Em 2012 li mais livros escritos por Jamaica Kincaid, mas o livro dela de que mais gostei foi lido no ano passado, apesar de não ter aparecido na lista. Não esqueci o primeiro capítulo de Annie John desde que o ouvi num dos muito recomendáveis podcasts de ficção da revista New Yorker. (Para quem não conhece, nestas emissões de periodicidade mensal, um escritor é convidado a escolher um conto do arquivo da revista para ler em voz alta. Não só os textos costumam ser muito bons como a própria conversa que antecede e segue a leitura tem interesse.)
Louise Erdrich disse uma vez que sempre que lê Virginia Woolf repara no esforço que esta escritora faz, por uma questão de educação e de delicadeza, para não soar muito zangada apesar do ressentimento mal contido que é possível perceber nas suas palavras. Neste aspecto, Jamaica Kincaid está no extremo oposto de Virginia Woolf. Não só expressa sem pudor toda a fúria que mesmo as situações mais comezinhas suscitam às suas personagens, como usa esse sentimento para iluminar a narrativa com uma estranheza que torna tudo mais curioso.


 
 
Great House, de Nicole Krauss
 
É intrigante como um livro tão sugestivo do ponto de vista visual ainda não teve direito a uma única capa bonita. Reparei neste romance da nova-iorquina Nicole Strauss por acaso na Fnac. Muito bem escrito, surpreendentemente complexo, tem a ver com a relação entre a identidade pessoal e os objectos que cada um vai usando ao longo da vida. A profissão de uma das personagens consiste em recuperar objectos que as pessoas um dia perderam.
Li depois o mais conhecido The History of Love, mas não achei tão bom.
 




An Artist of the Floating World, de Kazuo Ishiguro

Em geral, não simpatizo com narradores pouco dignos de confiança (vulgo «unreliable narrators»), mas neste romance a supressão de informação pode ser entendida como uma das manifestações da melancolia da personagem principal. O narrador não consegue articular toda a verdade de que mais ou menos vamos suspeitando.
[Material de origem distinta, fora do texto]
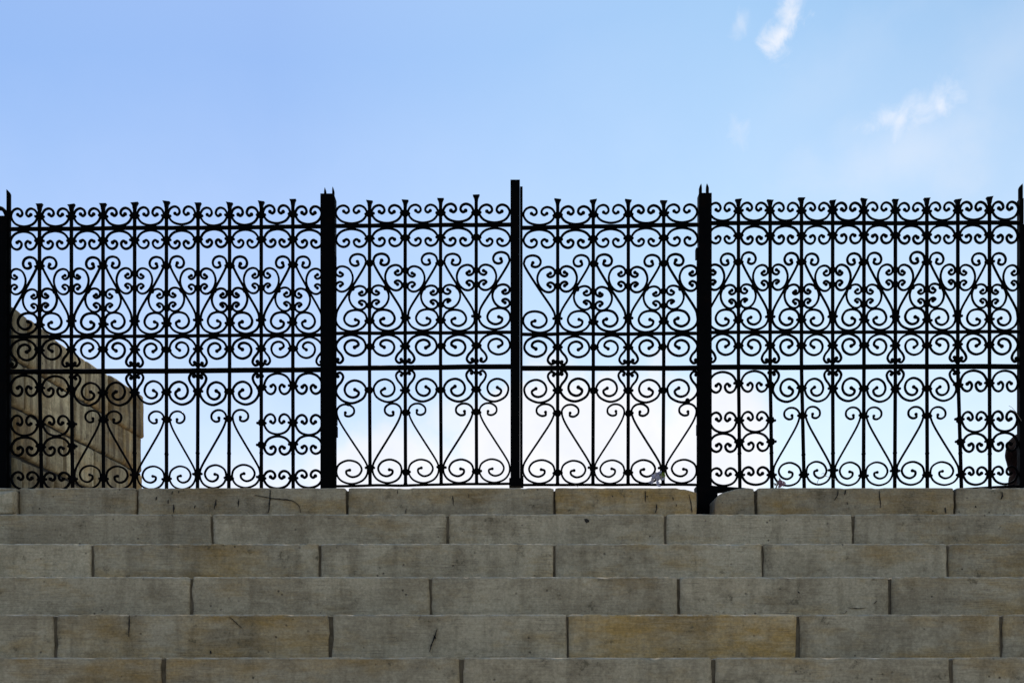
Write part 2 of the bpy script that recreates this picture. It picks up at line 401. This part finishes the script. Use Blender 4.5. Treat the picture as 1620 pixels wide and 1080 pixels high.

Crusoe’s Daughter, de Jane Gardam

A história conta-se facilmente: trata-se das aventuras e desventuras, desde a infância até à idade adulta, de uma personagem feminina que procura sobreviver usando como guia as estratégias do protagonista do seu livro preferido (Robinson Crusoe). Neste percurso obtém resultados irregulares.
Gostei principalmente das personagens das tias da protagonistas, tão desfasadas do mundo como todas as personagens realmente dignas de lembrança.


 
Open City, de Teju Cole
 
Decidi comprar este romance por ter lido que assentava na narrativa dos passeios do protagonista por Nova Iorque. Estes passeios e as meditações que desencadeiam têm, no entanto, uma pulsão a que vou chamar «sebaldiana» não só por saber que Teju Cole admira Sebald, mas também devido à preocupação com o que, porque se perdeu para sempre (grupos de pessoas que foram objecto de violência), tem de ser imaginado porque nunca poderá ser conhecido completamente de modo objectivo.
 


 
 

Barnaby Rudge, de Charles Dickens

O meu décimo romance de Dickens. Apesar de não ser dos livros mais conhecidos do autor, passou a fazer parte do grupo dos meus preferidos, com Bleak House, Great Expectations, A Tale of Two Cities e Our Mutual Friend. Em Barnaby Rudge, gostei sobretudo da invulgaridade das personagens, das descrições da taberna Maypole e da preparação e do rescaldo dos tumultos em Londres.
Por outro lado, não consigo gostar nem de Hard Times nem de David Copperfield, dois dos romances mais valorizados e estudados do escritor.
 


 
 

Livros que ficaram aquém das expectativas




The Marriage Plot, de Jeffrey Eugenides
The Chemistry of Tears, de Peter Carey
Bomarzo, de Manuel Mujica Láinez


Três casos de boas ideias que correram mal. Nos três exemplos achei extremamente irritante o tom infantilóide dos narradores. Quanto a Bomarzo especificamente, não há paciência para romances supostamente históricos, porém narrados em tom contemporâneo, sem qualquer noção do espírito da época, quer por opção consciente do autor, quer por incapacidade deste. Não vou dizer nada sobre Peter Carey.